Iago Aspas, ese tótem de Moaña encaramado a un pedestal de percebe y ego, salió tras perder contra el Espanyol y, en vez de asumir que su equipo fue incapaz, se permitió el lujo de dar lecciones de fútbol con una superioridad que apesta a rancio. “Prefiero jugar contra los grandes, los que proponen, los que quieren jugar al fútbol…” Y uno lo escucha y no sabe si reírse, vomitar o mandarle un espejo retrovisor. Para que se mire. Para que se vea. Para que entienda, de una vez por todas, que lo suyo no es grandeza, sino una versión cutre del Mesías local con ínfulas de Maradona y discurso de cuñado futbolero.
Vamos a decirlo claro: El Celta es un club simpático. El Espanyol, uno serio. El Celta tiene carisma de provincia, pero el Espanyol tiene historia. El Celta llena bares en Galicia, el Espanyol tiene títulos en las vitrinas. Copas del Rey, finales europeas, temporadas enteras en Primera, cuando tú, Iago, ni sabías atarte las botas. El Espanyol ha sido grande cuando en Vigo aún andaban preguntando si la UEFA se comía con tenedor o con palillos.
Así que no. No tienes derecho a llamar “pequeños” a los que tienen más cicatrices, más guerras y más gloria que tú. Tú, que te pasaste media carrera jugando a que eras el salvador del Celta, como si levantar un equipo moribundo fuera lo mismo que levantar una copa. Tú, que haces de cada entrevista una procesión, de cada derrota un drama griego. Y todo, para que nadie diga en alto lo evidente: que el personaje te ha devorado. Porque lo que dijiste, Iago, no es una opinión futbolística. Es el berrinche de un niño al que le cerraron la puerta. Lo que te molesta no es que el Espanyol se encierre, sino que no te respete el trono. Que no te deje jugar a tu ritmo, que no te regale espacios, que no te haga reverencias. Tú no querías un rival. Querías figurantes para tu obra. Y el Espanyol, pobre de ellos, se atrevió a competir.

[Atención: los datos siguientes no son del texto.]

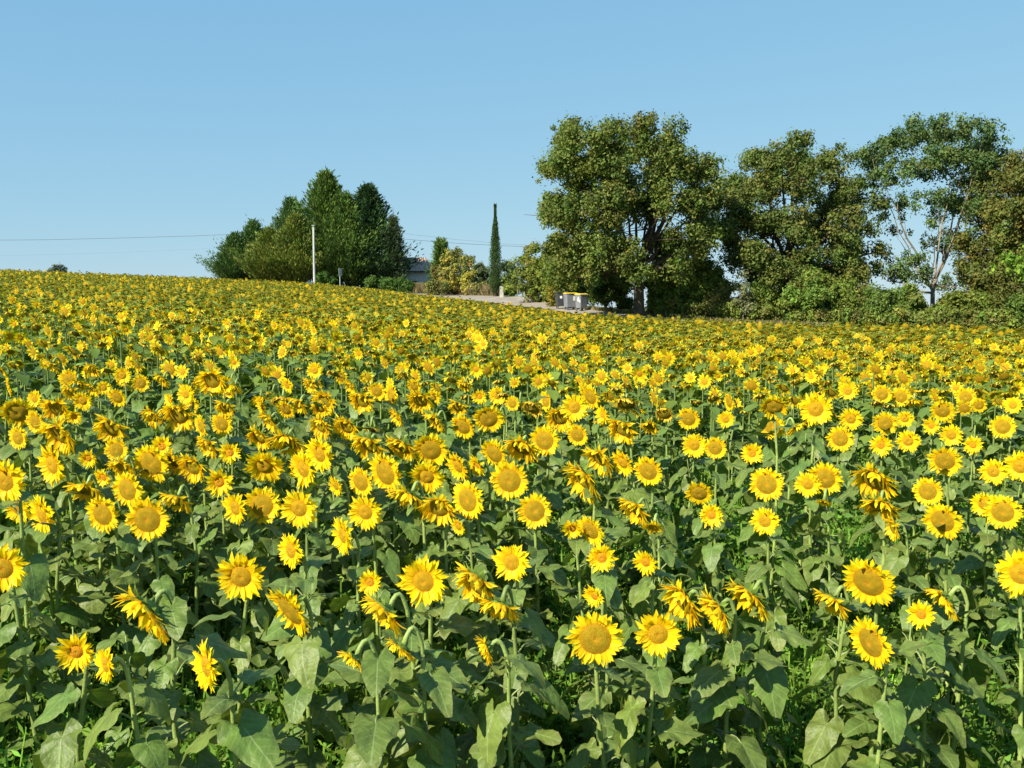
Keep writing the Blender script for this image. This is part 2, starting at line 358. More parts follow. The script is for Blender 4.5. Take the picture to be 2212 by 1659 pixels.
    for i in range(26 if lod == 0 else (9 if lod == 1 else 5)):
        a = i * 2.4 + r.normal() * .1; k = 1 if lod == 0 else 1.7; cr = np.array([cos(a), sin(a), 0]); tn = np.array([-sin(a), cos(a), 0]); e = r.uniform(-.5, .5)
        s0 = cr * rd * .9 + np.array([0, 0, -.09]); L_ = r.uniform(.28, .48); d_ = cr * cos(e) + np.array([0, 0, sin(e)]) ; w = .075 * k
        s1 = s0 + d_ * L_ * .5; s2 = s1 + (d_ + np.array([0, 0, r.uniform(-.7, .3)])) * L_ * .5
        br.add([s0 - tn * w, s0 + tn * w, s1 - tn * w * .8, s1 + tn * w * .8, s2 - tn * w * .1, s2 + tn * w * .1], [(0, 1, 3, 2), (2, 3, 5, 4)], g1 * r.uniform(.8, 1.4))
    return petals, disc, br

LEAVES = []
for i in range(18):
    V, Q, Cc, U = leaf_geo(100 + i)
    LEAVES.append(mkmesh('leaf', V, Q, Cc, [M_leaf], uv=U))
HEADS = {}
for k in KINDS:
    HEADS[k] = []
    for i in range(4):
        pe, di, br = head_geo(k, 40 + i * 7)
        HEADS[k].append((pe.mesh('petals', [M_petal]), di.mesh('disc', [M_disc]), br.mesh('flower_head', [M_bract])))
ROTC = {}
def frame(n_, spin=0.):
    """rotation taking +Z to n_"""
    n_ = Vector([float(c) for c in n_]).normalized(); q = n_.to_track_quat('Z', 'Y'); return q.to_matrix() @ Matrix.Rotation(spin, 3, 'Z')

FLOWERS = []   # records for the labels
def sunflower(base, hp, n_, R, kind, r, leaves=10, leaf_scale=1., label=None):
    """base: foot of the stem; hp: centre of the flower; n_: where the flower faces; R: outer radius"""
    base = np.asarray(base, float); root = empty('sunflower', base)
    rel = np.asarray(hp, float) - base if hp is not None else None
    stemc = np.array((.25, .33, .085)) * r.uniform(.8, 1.15)
    if hp is not None:
        n_ = np.asarray(n_, float); n_ = n_ / np.linalg.norm(n_)
        back = rel - n_ * R * .22
        H = back[2]; horiz = np.array([n_[0], n_[1], 0]); horiz /= np.linalg.norm(horiz) + 1e-6
        hook = .04 + .03 * max(0, -n_[2])
        ctrl = back - n_ * (.05 + .02 * max(0, -n_[2]))       # neck
        apex = ctrl - horiz * hook * .7 + np.array([0, 0, -.10 if n_[2] > -.5 else -.07])
        p = [np.zeros(3), apex * .33 + np.array([r.normal() * .015, r.normal() * .015, 0]), apex * .68 + np.array([r.normal() * .015, r.normal() * .015, 0]), apex]
        p[1][2] = apex[2] * .36; p[2][2] = apex[2] * .7
        low = np.array(p); curve = bez(apex, ctrl + np.array([0, 0, .05 + .06 * max(0, -n_[2])]), back, 7)
        pts = np.concatenate([low, curve[1:]]); rr_ = np.concatenate([[.0145, .0125, .011, .0095], np.linspace(.0105, .011, 5) , [.017]]) * (.75 + R * 2.1)
    else:
        H = rel_h = float(n_); lean = r.normal(size=2) * .06
        pts = np.array([(lean[0] * t * H, lean[1] * t * H, t * H) for t in (0, .3, .6, .85, 1)]); rr_ = np.array([.012, .011, .009, .006, .004])
    tv, tq = tube(pts, rr_, 8)
    obj('stem', mkmesh('stem', tv, tq, np.tile(stemc, (len(tv), 1)), [M_stem]), root)
    zs = pts[:, 2]; topz = (pts[3][2] if hp is not None else H)
    az = r.uniform(0, 6.28)
    for i in range(leaves):
        t = .20 + .80 * (i + r.uniform(-.2, .2)) / leaves; t = min(t, .99)
        z = t * topz; k = np.interp(z, zs[:5] if hp is None else zs[:4], np.arange(5 if hp is None else 4)); i0 = int(k); i1 = min(i0 + 1, (4 if hp is None else 3)); pt = pts[i0] * (1 - (k - i0)) + pts[i1] * (k - i0)
        az += 2.4 + r.normal() * .3
        s = np.interp(t, [.15, .5, .8, 1.], [.18, .235, .215, .15]) * r.uniform(.6, 1.12) * leaf_scale
        o = obj('leaf', LEAVES[r.randint(len(LEAVES))], root, pt); o.rotation_euler = (r.normal() * .12, r.normal() * .15 - (.35 if t > .9 else 0), az); o.scale = (s, s, s)
    if hp is not None:
        pe, di, br = HEADS[kind][r.randint(4)]
        h = obj('flower_head', br, root, rel); h.rotation_euler = frame(n_, r.uniform(0, 6) if kind == 'young' else r.normal() * .3).to_euler(); h.scale = (R, R, R)
        obj('disc', di, h); obj('petals', pe, h)
    FLOWERS.append((root, None if hp is None else np.asarray(hp, float), n_, R, kind, label))
    return root

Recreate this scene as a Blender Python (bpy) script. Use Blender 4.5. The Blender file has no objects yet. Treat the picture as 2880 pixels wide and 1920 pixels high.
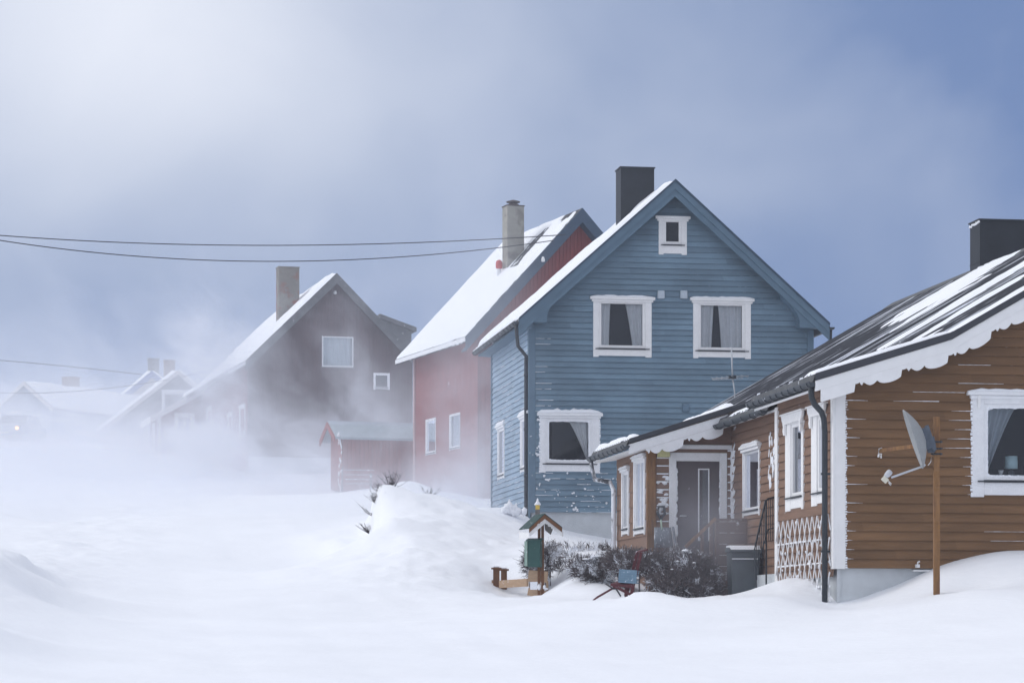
import bpy, bmesh, math, random
import numpy as np
from mathutils import Vector, Matrix

random.seed(7)
rng = np.random.default_rng(11)
scene = bpy.context.scene
COL = scene.collection
R = math.radians

# ----------------------------------------------------------------- measuring
FPX, CX, HY = 7500.0, 1440.0, 1780.0        # focal length, centre column and horizon row of the photo


def at(px, py, Y):
    return Vector(((px - CX) / FPX * Y, Y, (HY - py) / FPX * Y))


class Frame:
    """A house-local frame: u along the front wall, v away from the viewer, z up."""

    def __init__(s, px, Y, a, z0):
        s.a = R(a)
        s.z0 = z0
        s.P = Vector(((px - CX) / FPX * Y, Y, z0))
        s.u = (math.cos(s.a), math.sin(s.a))
        s.v = (-math.sin(s.a), math.cos(s.a))

    def _hit(s, px, py, ax, c):
        d = ((px - CX) / FPX, 1.0, (HY - py) / FPX)
        t = (c + s.P.x * ax[0] + s.P.y * ax[1]) / (d[0] * ax[0] + d[1] * ax[1])
        return t * d[0] - s.P.x, t - s.P.y, t * d[2] - s.z0

    def F(s, px, py, v=0.0):                # -> (u, z) on a plane parallel to the front wall
        x, y, z = s._hit(px, py, s.v, v)
        return x * s.u[0] + y * s.u[1], z

    def S(s, px, py, u=0.0):                # -> (v, z) on a plane parallel to the side wall
        x, y, z = s._hit(px, py, s.u, u)
        return x * s.v[0] + y * s.v[1], z


# ----------------------------------------------------------------- materials
MATS = {}


def new_mat(name):
    m = bpy.data.materials.new(name)
    m.use_nodes = True
    nt = m.node_tree
    nt.nodes.clear()
    return m, nt


def N(nt, typ, **kw):
    n = nt.nodes.new(typ)
    for k, v in kw.items():
        if k.startswith('i_'):
            key = k[2:]
            n.inputs[int(key) if key.isdigit() else key.replace('_', ' ')].default_value = v
        else:
            setattr(n, k, v)
    return n


def mat(name, col, rough=0.7, var=0.12, scale=6.0, bump=0.0, bscale=60.0, stretch=(1, 1, 1), metallic=0.0,
        snow=0.0, sscale=3.0, sstretch=(1, 1, 1), col2=None, c2=0.5, board=None):
    """Diffuse-ish surface with noise in its tone; snow > 0 dusts it with patches of snow; col2 = second paint/wear colour."""
    m, nt = new_mat(name)
    L = nt.links.new
    out = N(nt, 'ShaderNodeOutputMaterial')
    b = N(nt, 'ShaderNodeBsdfPrincipled', i_Roughness=rough, i_Metallic=metallic)
    b.inputs['Specular IOR Level'].default_value = 0.3
    tc = N(nt, 'ShaderNodeTexCoord')
    mp = N(nt, 'ShaderNodeMapping', i_Scale=stretch)
    L(tc.outputs['Object'], mp.inputs['Vector'])
    nz = N(nt, 'ShaderNodeTexNoise', i_Scale=scale, i_Detail=6.0, i_Roughness=0.65)
    L(mp.outputs[0], nz.inputs['Vector'])
    rp = N(nt, 'ShaderNodeMapRange', i_1=0.3, i_2=0.7, i_3=1 - var, i_4=1 + var)
    L(nz.outputs[0], rp.inputs[0])
    mx = N(nt, 'ShaderNodeMix', data_type='RGBA', blend_type='MULTIPLY')
    mx.inputs[0].default_value = 1.0
    if col2 is not None:
        n3 = N(nt, 'ShaderNodeTexNoise', i_Scale=scale * 0.6, i_Detail=5.0)
        L(mp.outputs[0], n3.inputs['Vector'])
        r3 = N(nt, 'ShaderNodeMapRange', i_1=c2, i_2=c2 + 0.08)
        L(n3.outputs[0], r3.inputs[0])
        m3 = N(nt, 'ShaderNodeMix', data_type='RGBA')
        m3.inputs[6].default_value = (*col, 1)
        m3.inputs[7].default_value = (*col2, 1)
        L(r3.outputs[0], m3.inputs[0])
        L(m3.outputs[2], mx.inputs[6])
    else:
        mx.inputs[6].default_value = (*col, 1)
    tone = rp.outputs[0]
    if board is not None:                        # each length of board took the paint and the weather a little differently
        pitch, zz0, along = board
        sp = N(nt, 'ShaderNodeSeparateXYZ')
        L(tc.outputs['Object'], sp.inputs[0])
        row = N(nt, 'ShaderNodeMath', operation='FLOOR')
        r0 = N(nt, 'ShaderNodeMath', operation='MULTIPLY_ADD')
        r0.inputs[1].default_value, r0.inputs[2].default_value = 1 / pitch, -zz0 / pitch + 0.02
        L(sp.outputs[2], r0.inputs[0])
        L(r0.outputs[0], row.inputs[0])
        a0 = N(nt, 'ShaderNodeMath', operation='MULTIPLY_ADD')
        a0.inputs[1].default_value = 2.37
        L(row.outputs[0], a0.inputs[0])
        ad = N(nt, 'ShaderNodeMath', operation='ADD')
        L(sp.outputs[0], ad.inputs[0])
        L(sp.outputs[1], ad.inputs[1])
        L(ad.outputs[0], a0.inputs[2])
        a1 = N(nt, 'ShaderNodeMath', operation='MULTIPLY')
        a1.inputs[1].default_value = 1 / along
        L(a0.outputs[0], a1.inputs[0])
        a2 = N(nt, 'ShaderNodeMath', operation='FLOOR')
        L(a1.outputs[0], a2.inputs[0])
        cv = N(nt, 'ShaderNodeCombineXYZ')
        L(a2.outputs[0], cv.inputs[0])
        L(row.outputs[0], cv.inputs[1])
        wn = N(nt, 'ShaderNodeTexWhiteNoise', noise_dimensions='2D')
        L(cv.outputs[0], wn.inputs['Vector'])
        rw = N(nt, 'ShaderNodeMapRange', i_1=0.0, i_2=1.0, i_3=0.88, i_4=1.12)
        L(wn.outputs[0], rw.inputs[0])
        mm = N(nt, 'ShaderNodeMath', operation='MULTIPLY')
        L(tone, mm.inputs[0])
        L(rw.outputs[0], mm.inputs[1])
        tone = mm.outputs[0]
    cb = N(nt, 'ShaderNodeCombineColor')
    for i in range(3):
        L(tone, cb.inputs[i])
    L(cb.outputs[0], mx.inputs[7])
    src = mx.outputs[2]
    if snow > 0:
        ms = N(nt, 'ShaderNodeMapping', i_Scale=sstretch)
        L(tc.outputs['Object'], ms.inputs['Vector'])
        n2 = N(nt, 'ShaderNodeTexNoise', i_Scale=sscale, i_Detail=7.0, i_Roughness=0.6)
        L(ms.outputs[0], n2.inputs['Vector'])
        r2 = N(nt, 'ShaderNodeMapRange', i_1=0.72 - snow * 0.45, i_2=0.80 - snow * 0.45)
        L(n2.outputs[0], r2.inputs[0])
        m2 = N(nt, 'ShaderNodeMix', data_type='RGBA')
        L(r2.outputs[0], m2.inputs[0])
        L(src, m2.inputs[6])
        m2.inputs[7].default_value = (0.84, 0.87, 0.93, 1)
        src = m2.outputs[2]
    L(src, b.inputs['Base Color'])
    if bump > 0:
        nb = N(nt, 'ShaderNodeTexNoise', i_Scale=bscale, i_Detail=4.0)
        L(mp.outputs[0], nb.inputs['Vector'])
        bp = N(nt, 'ShaderNodeBump', i_Strength=bump, i_Distance=0.02)
        L(nb.outputs[0], bp.inputs['Height'])
        L(bp.outputs[0], b.inputs['Normal'])
    L(b.outputs[0], out.inputs[0])
    MATS[name] = m
    return m


def glass(name, tint=(0.75, 0.8, 0.85), refl=1.0):
    m, nt = new_mat(name)
    L = nt.links.new
    out = N(nt, 'ShaderNodeOutputMaterial')
    tr = N(nt, 'ShaderNodeBsdfTransparent')
    tr.inputs[0].default_value = (*tint, 1)
    gl = N(nt, 'ShaderNodeBsdfGlossy', i_Roughness=0.03)
    gl.inputs[0].default_value = (0.9, 0.93, 1, 1)
    fr = N(nt, 'ShaderNodeFresnel', i_IOR=1.5)
    mu = N(nt, 'ShaderNodeMath', operation='MULTIPLY', use_clamp=True)
    mu.inputs[1].default_value = refl
    L(fr.outputs[0], mu.inputs[0])
    ms = N(nt, 'ShaderNodeMixShader')
    L(mu.outputs[0], ms.inputs[0])
    L(tr.outputs[0], ms.inputs[1])
    L(gl.outputs[0], ms.inputs[2])
    L(ms.outputs[0], out.inputs[0])
    MATS[name] = m
    return m


def emit(name, col, s):
    m, nt = new_mat(name)
    out = N(nt, 'ShaderNodeOutputMaterial')
    e = N(nt, 'ShaderNodeEmission', i_Strength=s)
    e.inputs[0].default_value = (*col, 1)
    nt.links.new(e.outputs[0], out.inputs[0])
    MATS[name] = m
    return m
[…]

Y ahí se te cayó la careta. Ahí vimos al verdadero Iago: el tipo que solo acepta la derrota si se la pintan con purpurina. Si no, insulta. Si no, desprecia. Si no, reparte carnets de buen fútbol como si fuera Cruyff reencarnado en chanclas y acento gallego.
¿Y sabes qué es lo peor, Iago? Que te crees tus propias mentiras. Te crees príncipe cuando no eres ni vasallo. Te crees distinto cuando eres otro más que no supo envejecer con dignidad. Te crees víctima de un sistema que no te rinde pleitesía. Pero no, chaval. No te lo ponen difícil porque seas bueno. Te lo ponen difícil porque ya no das miedo .
Y eso jode. Eso escuece. Eso te hace hablar más de la cuenta en vez de cerrar el pico y aceptar que, por mucha estatua que te hagan en Moaña, te están empezando a pasar por encima como a un coche viejo en una cuesta sin frenos.
Así que menos llorar y más tragar saliva. Porque no hay nada más patético que un falso rey al que ya no le teme nadie.
Y tú, Iago, hace tiempo que dejaste de ser príncipe.
Ahora solo eres un jugador amargado que llora porque los demás no se dejan ganar.